▶ _AIM_: Exactly the lines from the start of the data below through the line that contains "C = scene.collection" are to be copied, with pictures left out.

▶ _COLLECTED DATA_:

──────

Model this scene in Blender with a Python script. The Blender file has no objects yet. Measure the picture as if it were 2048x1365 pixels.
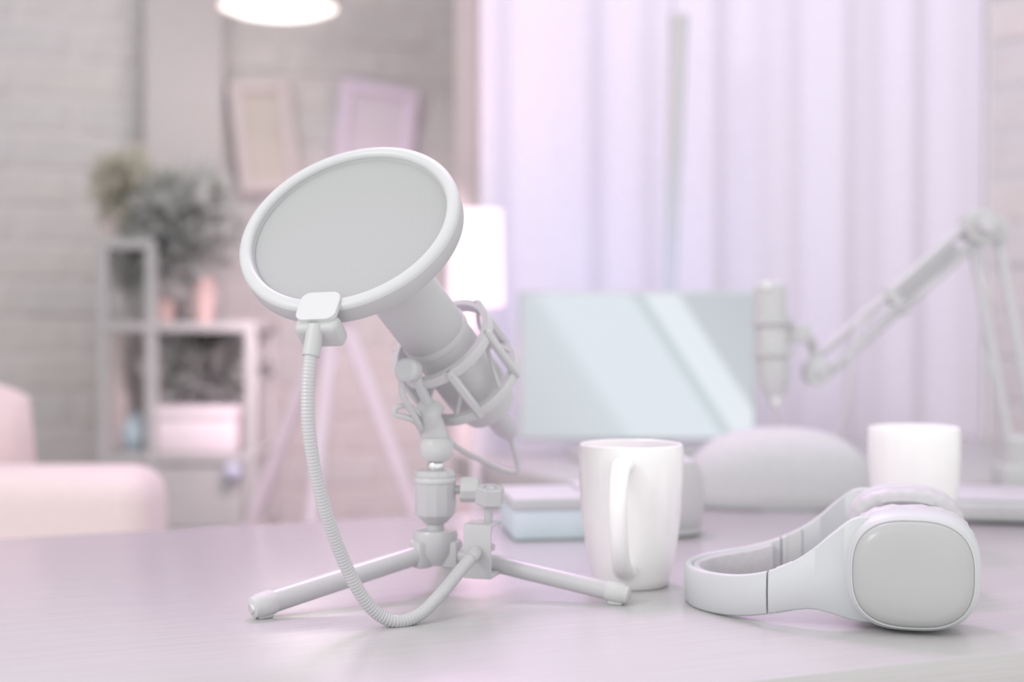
import bpy, bmesh, math, random
from mathutils import Vector, Matrix
random.seed(7)
scene = bpy.context.scene
C = scene.collection

# ------------------------------------------------------------------ camera
FPX = 2048 * 50 / 36.0
CAMZ = 0.95                      # desk top is z = 0.75
PITCH = math.atan(37.5 / FPX)
cam_d = bpy.data.cameras.new('camera')
cam = bpy.data.objects.new('camera', cam_d); C.objects.link(cam)
cam.location = (0, 0, CAMZ)
cam.rotation_euler = (math.pi / 2 - PITCH, 0, 0)
cam_d.lens = 50; cam_d.sensor_width = 36; cam_d.sensor_fit = 'HORIZONTAL'
cam_d.clip_start = 0.05
cam_d.dof.use_dof = True
cam_d.dof.focus_distance = 0.935
cam_d.dof.aperture_fstop = 3.2
scene.camera = cam

# ------------------------------------------------------------------ light
world = bpy.data.worlds.new('world'); scene.world = world
world.use_nodes = True
bg = world.node_tree.nodes['Background']
bg.inputs[0].default_value = (1.0, 1.0, 1.0, 1); bg.inputs[1].default_value = 1.03

def area(name, loc, target, size, power, col, spread=180):
    l = bpy.data.lights.new(name, 'AREA'); l.size = size; l.energy = power; l.color = col; l.spread = math.radians(spread)
    o = bpy.data.objects.new(name, l); C.objects.link(o); o.location = loc
    d = Vector(target) - Vector(loc)
    o.rotation_euler = d.to_track_quat('-Z', 'Y').to_euler()
    return o
area('softbox_light', (-1.3, -0.2, 1.9), (-0.05, 1.0, 0.85), 0.45, 11.0, (1.0, 0.98, 0.96))
area('violet_light', (-0.1, 2.0, 2.3), (-0.12, 1.1, 0.75), 0.4, 2.3, (0.97, 0.5, 1.0), 70)
area('blue_light', (0.6, 1.9, 2.3), (0.5, 2.6, 0.9), 0.6, 2.0, (0.62, 0.6, 1.0))
area('monitor_backlight', (0.24, 2.165, 0.98), (0.30, 2.6, 1.08), 0.25, 0.22, (0.45, 0.5, 1.0))

scene.view_settings.view_transform = 'Standard'
scene.view_settings.look = 'None'
scene.view_settings.exposure = 0.13
scene.view_settings.gamma = 1.0
scene.view_settings.use_curve_mapping = False

# ------------------------------------------------------------------ helpers
def P(px, py, d):
    """world point that the photograph shows at (px, py), at forward distance d"""
    u = (px - 1024) / FPX; v = (682.5 - py) / FPX
    cp, sp = math.cos(PITCH), math.sin(PITCH)
    y = cp + v * sp; z = -sp + v * cp
    k = d / y
    return Vector((u * k, d, CAMZ + z * k))

def lin(c):
    out = []
    for v in c:
        v = v / 255.0
        out.append(v / 12.92 if v <= 0.04045 else ((v + 0.055) / 1.055) ** 2.4)
    return (out[0], out[1], out[2], 1.0)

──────

▶ _EXERCISE OUTPUT_:
Model this scene in Blender with a Python script. The Blender file has no objects yet. Measure the picture as if it were 2048x1365 pixels.
import bpy, bmesh, math, random
from mathutils import Vector, Matrix
random.seed(7)
scene = bpy.context.scene
C = scene.collection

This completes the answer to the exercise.